Ghana’s Problem Is Inability To Harness Expert Talent – Nyaho-Tamakloe

A founder member of the New Patriotic Party (NPP), Dr Nyaho Nyaho-Tamakloe, has said Ghana’s problem is her inability to harness expert talent to solve national problems because of partisanship.

He has, therefore, called for the tapping of talents from all sides of the political spectrum to overcome the challenges the country is currently facing.

Dr Nyaho-Tamakloe, who is a former Ambassador to Serbia and Montenegro, premised his suggestion on the recent lectures delivered by Dr Mahamudu Bawumia and Professor Kwesi Botchwey during which the two expressed similar sentiments over the current crisis that had bedevilled the country’s economy.

According to him, unlike what pertains in most developed democracies, partisanship prevents the country’s own experts and former political leaders from contributing to solving national problems.

The founder member in an interview with the Daily Graphic, attributed the problem to what happened in the past when the growth of the country’s political culture was stunned, consequently affecting the country’s development agenda until it returned to democracy in 1992.

He said what was needed was the nationalistic political culture that, for instance, informed President Barack Obama’s decision to retain Robert Gates, the Defence Secretary of his predecessor, George Bush, in the most sensitive cabinet position.

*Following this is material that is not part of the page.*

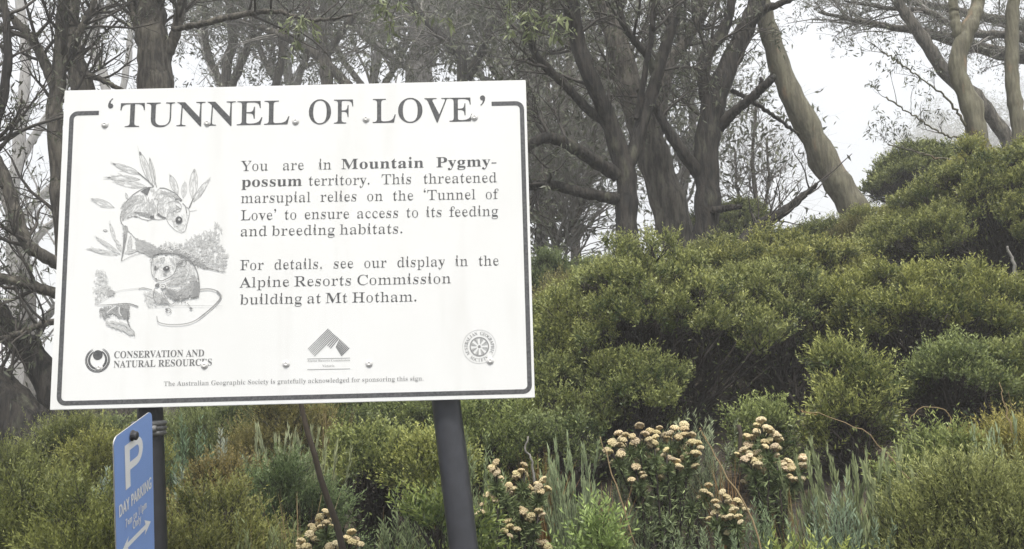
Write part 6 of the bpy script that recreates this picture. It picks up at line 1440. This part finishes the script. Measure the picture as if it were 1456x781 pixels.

Dr Nyaho-Tamakloe also cited a similar instance in Canada where the conservative Prime Minister, Stephen Harper, had no difficulty appointing key rival, former Liberal Deputy Minister John Manley, to head an independent, non-partisan panel reviewing Canada’s mission and future role in Afghanistan, which was supported by Manley’s colleagues in his party.

According to Dr Nyaho-Tamakloe, it is also that nationalistic culture that informed Dr Mahathir Mohammed’s development policy in Malaysia and propelled that nation to overtake Ghana, although the two countries attained independence the same year.

He called on President Mahama to do more to bring in experts associated with the opposition parties, and urged opposition parties to also avoid stigmatising members contributing their expertise to the national effort.

“From now on, it must be all hands on deck to save the economy,” Dr Tamakloe stated, adding that “poverty is non-partisan and affects us all.”

He concluded that statesmen must also do more to contribute to institutional memory by writing memoirs, so that as generations of political leaders changed, lessons from the past would remain.